When Alex Tsebelis founded No Agency in 2016, the landscape of New York fashion looked notably different. The excitement surrounding brands like Hood by Air and Eckhaus Latta was just beginning to swell, as incubator schemes at MADE and VFILES cultivated a well-tended garden of newgen designers. “For young people in New York today, the institutions that existed when we first dreamt of working in fashion or working in the arts no longer exist,” Tsebelis says, which is why No Agency has come up with a radical plan of action: to quit New York Fashion Week for good.
“Well, not exactly quitting but going forward we won’t be accepting any payment from NYFW shows.” As a model booker, it may seem like a counterproductive scheme, but it’s all part of Tsebelis’ aspirations to disentangle fashion week from its commercial partners – he jokingly refers to the whole thing as “WME/IMG’s sportified BMW fashion week on Apple TV”. According to the founder, the models share his ethos and needed little convincing to work for free. “They are all excited to work on their friends’ shows for trade, and pleased to not have to worry about shows, castings, and fittings for things that were less exciting,” he says.
Though Tsebelis is wary of its organisers, he is careful not to criticise anyone who is working “to keep NYFW vital,” adding that “more designers are showing in Europe over New York than ever, and Tom Ford, who is the chairman of the CFDA, is again not showing… which says a lot.” The founder’s decision to debut the news in The Drunken Canal, an independent New York newspaper, represents a wider initiative to “build our own infrastructure for representation”. He reiterates that by absconding (kind of) from the traditional running of fashion week, No Agency is proving its love for the city. “In order for New York Fashion Week to survive and grow we have to make the conscious choice not to see it as a commercial endeavour but instead a cultural endeavour, and something we have to shepherd.”
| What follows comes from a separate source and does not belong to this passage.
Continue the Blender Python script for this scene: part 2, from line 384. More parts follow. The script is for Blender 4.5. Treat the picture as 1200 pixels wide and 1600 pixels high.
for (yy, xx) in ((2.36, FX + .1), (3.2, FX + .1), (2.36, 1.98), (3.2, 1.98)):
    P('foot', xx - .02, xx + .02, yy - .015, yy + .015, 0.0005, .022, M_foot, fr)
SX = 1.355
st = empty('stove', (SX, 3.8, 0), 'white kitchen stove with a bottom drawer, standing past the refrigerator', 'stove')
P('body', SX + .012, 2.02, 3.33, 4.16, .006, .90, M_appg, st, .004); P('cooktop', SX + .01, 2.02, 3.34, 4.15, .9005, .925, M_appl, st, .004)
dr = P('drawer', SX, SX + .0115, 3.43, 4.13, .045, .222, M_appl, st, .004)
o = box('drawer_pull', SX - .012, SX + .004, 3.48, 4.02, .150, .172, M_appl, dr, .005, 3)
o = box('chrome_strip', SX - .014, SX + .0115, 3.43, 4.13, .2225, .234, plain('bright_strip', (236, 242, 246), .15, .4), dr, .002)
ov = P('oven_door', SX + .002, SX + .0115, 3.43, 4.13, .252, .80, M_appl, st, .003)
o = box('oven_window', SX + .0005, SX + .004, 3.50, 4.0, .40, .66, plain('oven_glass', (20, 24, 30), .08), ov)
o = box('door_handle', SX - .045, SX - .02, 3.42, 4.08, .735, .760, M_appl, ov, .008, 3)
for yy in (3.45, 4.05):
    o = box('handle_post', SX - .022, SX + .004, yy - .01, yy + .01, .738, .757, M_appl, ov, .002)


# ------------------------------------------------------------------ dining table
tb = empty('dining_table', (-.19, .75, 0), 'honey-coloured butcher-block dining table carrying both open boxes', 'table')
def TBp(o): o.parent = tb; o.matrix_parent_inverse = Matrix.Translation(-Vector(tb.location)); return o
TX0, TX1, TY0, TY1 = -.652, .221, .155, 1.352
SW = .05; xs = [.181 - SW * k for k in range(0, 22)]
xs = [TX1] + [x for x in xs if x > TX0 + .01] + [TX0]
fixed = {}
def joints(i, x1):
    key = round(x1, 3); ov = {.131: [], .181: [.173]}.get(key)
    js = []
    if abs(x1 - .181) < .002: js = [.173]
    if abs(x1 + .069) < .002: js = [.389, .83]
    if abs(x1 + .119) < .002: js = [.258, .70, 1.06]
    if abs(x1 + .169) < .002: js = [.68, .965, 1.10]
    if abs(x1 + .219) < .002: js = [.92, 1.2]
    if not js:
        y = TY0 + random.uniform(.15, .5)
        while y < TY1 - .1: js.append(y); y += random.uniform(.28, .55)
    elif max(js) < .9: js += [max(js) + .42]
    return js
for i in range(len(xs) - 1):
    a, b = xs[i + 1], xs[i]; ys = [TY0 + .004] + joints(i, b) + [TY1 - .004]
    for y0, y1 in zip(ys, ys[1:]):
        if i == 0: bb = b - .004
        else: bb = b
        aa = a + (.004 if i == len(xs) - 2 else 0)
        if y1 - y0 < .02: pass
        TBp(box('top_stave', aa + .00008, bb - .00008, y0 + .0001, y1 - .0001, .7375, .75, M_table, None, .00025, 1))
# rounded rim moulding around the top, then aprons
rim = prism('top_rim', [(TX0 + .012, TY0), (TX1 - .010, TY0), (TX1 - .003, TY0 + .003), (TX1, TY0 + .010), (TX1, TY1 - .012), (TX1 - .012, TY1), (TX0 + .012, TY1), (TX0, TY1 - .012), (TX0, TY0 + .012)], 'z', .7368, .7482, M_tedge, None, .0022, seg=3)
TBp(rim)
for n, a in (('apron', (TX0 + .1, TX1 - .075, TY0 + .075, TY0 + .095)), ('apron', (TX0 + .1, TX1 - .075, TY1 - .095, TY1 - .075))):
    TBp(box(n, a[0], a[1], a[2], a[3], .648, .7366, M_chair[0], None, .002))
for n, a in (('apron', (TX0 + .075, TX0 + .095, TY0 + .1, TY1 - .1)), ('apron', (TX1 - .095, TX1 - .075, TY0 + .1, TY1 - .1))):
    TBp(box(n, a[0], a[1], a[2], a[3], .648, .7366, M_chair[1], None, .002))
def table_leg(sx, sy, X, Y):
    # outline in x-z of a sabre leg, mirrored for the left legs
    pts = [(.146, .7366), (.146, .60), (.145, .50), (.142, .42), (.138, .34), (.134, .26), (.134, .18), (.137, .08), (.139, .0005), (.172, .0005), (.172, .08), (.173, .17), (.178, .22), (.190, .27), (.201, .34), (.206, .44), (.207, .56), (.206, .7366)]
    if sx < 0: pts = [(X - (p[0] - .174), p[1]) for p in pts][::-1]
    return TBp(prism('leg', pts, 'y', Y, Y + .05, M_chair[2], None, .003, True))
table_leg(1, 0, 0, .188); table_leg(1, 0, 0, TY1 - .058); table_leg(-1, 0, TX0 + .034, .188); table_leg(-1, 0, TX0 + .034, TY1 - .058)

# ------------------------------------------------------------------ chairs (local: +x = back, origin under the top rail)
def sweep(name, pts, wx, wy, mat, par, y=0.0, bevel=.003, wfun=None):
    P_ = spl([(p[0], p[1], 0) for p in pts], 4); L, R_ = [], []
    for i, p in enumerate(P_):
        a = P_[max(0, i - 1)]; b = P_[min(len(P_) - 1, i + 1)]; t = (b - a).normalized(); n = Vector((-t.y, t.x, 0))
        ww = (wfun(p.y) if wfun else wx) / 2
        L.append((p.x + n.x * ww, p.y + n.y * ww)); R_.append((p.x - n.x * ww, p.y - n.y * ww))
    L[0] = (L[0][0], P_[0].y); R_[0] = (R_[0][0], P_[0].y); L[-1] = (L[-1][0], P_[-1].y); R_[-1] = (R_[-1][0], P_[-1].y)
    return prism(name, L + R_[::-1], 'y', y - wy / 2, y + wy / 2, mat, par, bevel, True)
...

Of course, No Agency rarely plays by the book. It’s previous show packages have consisted of buck wild fashion films, DIY zines, and AR walk-through worlds. This year’s initiative continues the conversation, railing against the break-neck industrialisation of the industry. “If a designer said that they were quitting New York Fashion Week, which they have said, and have been saying, like Marc Jacobs or Thom Browne or Rodarte, or Vaquera, no one would be surprised,“ he says. “In order to really revitalise NYFW, an organisation or network beyond the CFDA needs to exist that can truly support emerging designers and draw designers from fashion schools in Europe and help American designers reach a real audience,” he concludes. “It’s not about the hypothetical of ’What would you do if you were in charge.’ We are in charge. That’s why we’re doing this.”